By Johanna Mitscherlich, February 2014
Four months ago, I moved from Germany to Jordan to support the work of our emergency team for Syrian refugees. During these four months I have talked to a lot of refugees about their fleeing Syria, their experiences, their hopes and their fears. Throughout this time I have tried to give them a voice and a face and to make a small contribution so that, despite all of their losses, they would also gain something: attention to their suffering, which the world seems to have forgotten.
With six months until the third anniversary of this crisis, we have to draw a dismal balance. More than nine million people have fled their homes and remain displaced within Syria or to neighbouring countries, the UN have stopped updating the death toll and the response to the largest humanitarian crisis of our time is still drastically underfunded.
Nevertheless, giving up can and must not be an option. Quite the contrary; we must shout louder than we do for any other crisis, we must come up with something new, something better, so that pleas of those for whom this war remains a bitter reality day in and day out do not become drowned out by the latest news reports on Syria and the struggle for further and more successful peace talks.
Therefore, on the 3rd anniversary of the crisis, I will run from the Dead Sea to the Red Sea in Jordan. Together with colleagues from Jordan, Lebanon, Kenya and Syrian refugees, who volunteer in our urban centres, we will go the distance so that this silent, unseen catastrophe does not continue to be forgotten. Our team of ten will run the 17th “Dead to Red” Marathon on March13th for millions of Syrians, who are desperately in need of humanitarian aid.
When we run from 415 metres below sea level through the Arabian Desert to the Gulf of Aqaba, we will be running for people whose constant companions are their memories of the war, their fear for the ones who are still at home and their grief for lost family members. We will run for people whose belongings lie under bombed, destroyed houses covered with rubbish and dirt. We run for children who had to witness their fathers’ deaths and who have now forgotten how to speak. We run for mothers whose children were hit by bullets and can no longer walk by themselves. We run for fathers who want to end their lives because they have lost everything and cannot take care of their families anymore. We run for young Syrians whose lives are on hold indefinitely while they live as refugees. We run for students who can no longer study, for lawyers who are unable to cite paragraphs and for teachers who can no longer fill blackboards with lessons..

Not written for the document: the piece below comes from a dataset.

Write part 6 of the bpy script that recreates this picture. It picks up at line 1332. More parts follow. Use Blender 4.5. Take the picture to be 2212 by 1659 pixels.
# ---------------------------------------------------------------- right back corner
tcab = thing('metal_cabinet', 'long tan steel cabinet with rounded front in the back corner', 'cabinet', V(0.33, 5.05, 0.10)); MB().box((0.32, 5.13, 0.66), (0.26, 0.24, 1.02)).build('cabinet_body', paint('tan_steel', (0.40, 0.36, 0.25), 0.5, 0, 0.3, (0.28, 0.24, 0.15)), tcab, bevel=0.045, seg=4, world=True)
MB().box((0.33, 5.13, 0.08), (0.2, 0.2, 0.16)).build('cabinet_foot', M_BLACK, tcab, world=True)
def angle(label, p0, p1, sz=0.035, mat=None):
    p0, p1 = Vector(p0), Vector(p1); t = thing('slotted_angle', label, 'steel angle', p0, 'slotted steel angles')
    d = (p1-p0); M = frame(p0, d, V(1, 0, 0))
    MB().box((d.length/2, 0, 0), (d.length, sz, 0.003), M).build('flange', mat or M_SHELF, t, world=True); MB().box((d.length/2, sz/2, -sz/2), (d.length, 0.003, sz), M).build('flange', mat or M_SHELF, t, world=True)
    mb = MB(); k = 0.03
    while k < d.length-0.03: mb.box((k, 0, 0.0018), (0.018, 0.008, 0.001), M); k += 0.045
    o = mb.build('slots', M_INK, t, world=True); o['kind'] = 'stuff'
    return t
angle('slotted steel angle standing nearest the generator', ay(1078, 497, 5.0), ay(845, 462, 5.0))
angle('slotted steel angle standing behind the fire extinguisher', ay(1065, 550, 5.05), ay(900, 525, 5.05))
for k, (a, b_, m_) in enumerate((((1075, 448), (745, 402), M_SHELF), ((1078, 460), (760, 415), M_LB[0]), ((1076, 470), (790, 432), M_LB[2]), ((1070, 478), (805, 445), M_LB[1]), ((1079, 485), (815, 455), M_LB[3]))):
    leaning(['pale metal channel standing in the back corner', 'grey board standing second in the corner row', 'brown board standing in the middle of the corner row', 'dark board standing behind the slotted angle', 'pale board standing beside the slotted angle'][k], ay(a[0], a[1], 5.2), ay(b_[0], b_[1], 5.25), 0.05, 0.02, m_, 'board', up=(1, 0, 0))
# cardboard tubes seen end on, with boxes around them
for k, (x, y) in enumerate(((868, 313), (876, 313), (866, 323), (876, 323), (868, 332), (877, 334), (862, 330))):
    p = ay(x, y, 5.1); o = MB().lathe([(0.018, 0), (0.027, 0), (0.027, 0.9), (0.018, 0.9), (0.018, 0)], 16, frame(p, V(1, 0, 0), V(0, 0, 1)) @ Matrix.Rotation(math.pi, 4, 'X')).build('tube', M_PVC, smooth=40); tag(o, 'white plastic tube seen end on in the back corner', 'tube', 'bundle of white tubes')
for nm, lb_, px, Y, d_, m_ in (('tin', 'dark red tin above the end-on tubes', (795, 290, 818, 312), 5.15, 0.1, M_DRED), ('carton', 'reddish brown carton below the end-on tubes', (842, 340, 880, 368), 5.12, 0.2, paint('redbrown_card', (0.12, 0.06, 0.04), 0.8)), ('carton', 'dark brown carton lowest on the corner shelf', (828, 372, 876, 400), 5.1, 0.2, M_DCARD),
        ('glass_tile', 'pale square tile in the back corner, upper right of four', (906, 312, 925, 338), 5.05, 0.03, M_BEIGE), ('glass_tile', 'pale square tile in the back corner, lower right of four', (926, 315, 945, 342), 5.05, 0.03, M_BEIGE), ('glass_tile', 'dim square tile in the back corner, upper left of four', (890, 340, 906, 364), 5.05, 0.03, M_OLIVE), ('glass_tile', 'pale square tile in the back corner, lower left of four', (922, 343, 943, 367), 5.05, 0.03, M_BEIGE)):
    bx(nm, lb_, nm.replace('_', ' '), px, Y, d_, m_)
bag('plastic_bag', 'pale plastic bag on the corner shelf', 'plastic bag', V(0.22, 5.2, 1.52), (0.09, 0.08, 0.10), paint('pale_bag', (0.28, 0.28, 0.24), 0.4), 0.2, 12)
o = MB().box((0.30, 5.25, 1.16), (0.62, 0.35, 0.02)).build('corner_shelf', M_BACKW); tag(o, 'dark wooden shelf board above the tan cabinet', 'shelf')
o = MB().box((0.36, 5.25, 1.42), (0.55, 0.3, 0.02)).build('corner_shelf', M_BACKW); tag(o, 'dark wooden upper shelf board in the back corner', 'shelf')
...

With every new blister we will remember little girls like Maraa, who do not laughing anymore, but instead motionlessly lean against the cold walls of their rundown apartments and who are part of an entire generation of children who cannot go to school anymore.
Our colleagues, families and friends shook their heads in disbelief when they heard of our idea. 24 hours without sleeping, running through sand and darkness through the desert – this is crazy! Indeed, it is. But it is not any crazier than the fact that this conflict has become something commonplace for the rest of the world.
If it meant that the world would take a closer look at Syria, that the booming speeches of politicians and the thundering of the tanks would cease to drown out the desperate cries of millions of people, we would gladly go the distance all the way from Alaska to Australia.